The populist notion that has come out during the current Capitol Hill hearings on the Paulson plan is that part of the $700 billion rescue package should go directly to the homeowners who are having trouble paying their mortgages, losing their homes due to foreclosure or facing bankruptcy.
There is nobility in this thought of helping the average man, but its practicality is beyond the reach of even a large government.
This bailout is based on the premise that attacking the credit problem in only a very limited number of banks will free up capital and that this will free up enough capital to increase to lending to both companies and individuals. The rush of credit will help homeowners increase their borrowing or allow them to get money at better rates. The program probably has a number of flaws, one of which is that banks may decide to take government funds and then not pass them on to the financially needy.
The alternative being proposed by some politicians is that this unprecedented aid package can be used to solve the problem of failing individual mortgages held by millions of Americans.

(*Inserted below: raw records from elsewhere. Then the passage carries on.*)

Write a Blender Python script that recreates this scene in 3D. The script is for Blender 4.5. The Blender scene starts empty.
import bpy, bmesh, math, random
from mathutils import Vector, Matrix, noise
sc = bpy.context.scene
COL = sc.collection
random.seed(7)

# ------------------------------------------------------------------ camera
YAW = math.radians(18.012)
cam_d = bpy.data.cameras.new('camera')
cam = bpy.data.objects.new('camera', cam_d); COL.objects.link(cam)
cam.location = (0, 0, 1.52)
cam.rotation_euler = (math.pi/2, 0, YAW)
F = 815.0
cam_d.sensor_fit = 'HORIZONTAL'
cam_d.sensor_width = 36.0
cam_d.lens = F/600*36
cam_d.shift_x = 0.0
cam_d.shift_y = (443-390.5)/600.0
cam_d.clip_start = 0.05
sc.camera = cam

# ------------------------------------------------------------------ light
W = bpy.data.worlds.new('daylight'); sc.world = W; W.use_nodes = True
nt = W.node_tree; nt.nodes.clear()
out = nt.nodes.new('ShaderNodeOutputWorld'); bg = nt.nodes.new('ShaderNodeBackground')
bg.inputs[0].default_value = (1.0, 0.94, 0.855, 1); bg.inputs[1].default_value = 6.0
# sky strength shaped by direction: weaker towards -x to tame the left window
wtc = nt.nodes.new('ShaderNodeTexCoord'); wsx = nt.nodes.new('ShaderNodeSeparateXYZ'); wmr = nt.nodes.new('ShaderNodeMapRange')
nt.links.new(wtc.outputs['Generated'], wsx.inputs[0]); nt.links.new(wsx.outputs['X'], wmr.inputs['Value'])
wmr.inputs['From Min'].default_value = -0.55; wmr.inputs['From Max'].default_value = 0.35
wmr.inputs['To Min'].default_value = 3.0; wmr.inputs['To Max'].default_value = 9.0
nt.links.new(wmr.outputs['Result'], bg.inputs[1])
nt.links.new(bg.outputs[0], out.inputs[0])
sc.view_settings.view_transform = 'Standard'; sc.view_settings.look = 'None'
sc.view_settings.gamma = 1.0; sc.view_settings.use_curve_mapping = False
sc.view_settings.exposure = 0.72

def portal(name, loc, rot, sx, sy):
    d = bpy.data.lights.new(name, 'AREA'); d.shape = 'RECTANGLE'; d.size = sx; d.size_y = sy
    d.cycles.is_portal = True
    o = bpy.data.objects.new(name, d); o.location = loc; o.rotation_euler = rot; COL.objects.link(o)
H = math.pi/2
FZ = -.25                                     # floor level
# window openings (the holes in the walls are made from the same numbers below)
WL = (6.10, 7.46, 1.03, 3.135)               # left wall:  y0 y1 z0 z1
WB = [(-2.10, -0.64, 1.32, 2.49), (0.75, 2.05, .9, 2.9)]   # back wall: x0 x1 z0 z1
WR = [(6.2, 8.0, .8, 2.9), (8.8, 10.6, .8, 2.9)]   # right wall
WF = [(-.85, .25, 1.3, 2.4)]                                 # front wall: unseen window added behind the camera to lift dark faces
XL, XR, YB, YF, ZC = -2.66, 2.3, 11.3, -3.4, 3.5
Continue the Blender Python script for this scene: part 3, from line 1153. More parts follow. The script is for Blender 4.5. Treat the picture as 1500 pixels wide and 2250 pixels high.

A portion of these people who are having trouble making the note would get money so that they do not fall behind and have their homes slip into foreclosure. From a humanitarian standpoint, it has appropriate bona fides.
How the backers of the idea of helping legions of mortgage holders propose to handle the mechanics has not been devised because it will never work. Even the federal agencies which would implement such a program do not have the tens of thousands of people who would be necessary to support a granular solution. Leaving it to the banks is giving it back to the institutions which began the mess in the first place. In short, there is no way to handle a system for identifying those who need and deserve aid and separating them from deadbeats and charlatans.
Writing checks to large banks that need to rid themselves of bad mortgage-backed paper may do little or nothing to save the credit system. The jury will be out on that for months.
The idea of saving the system one home at a time suffers from colossal impracticality.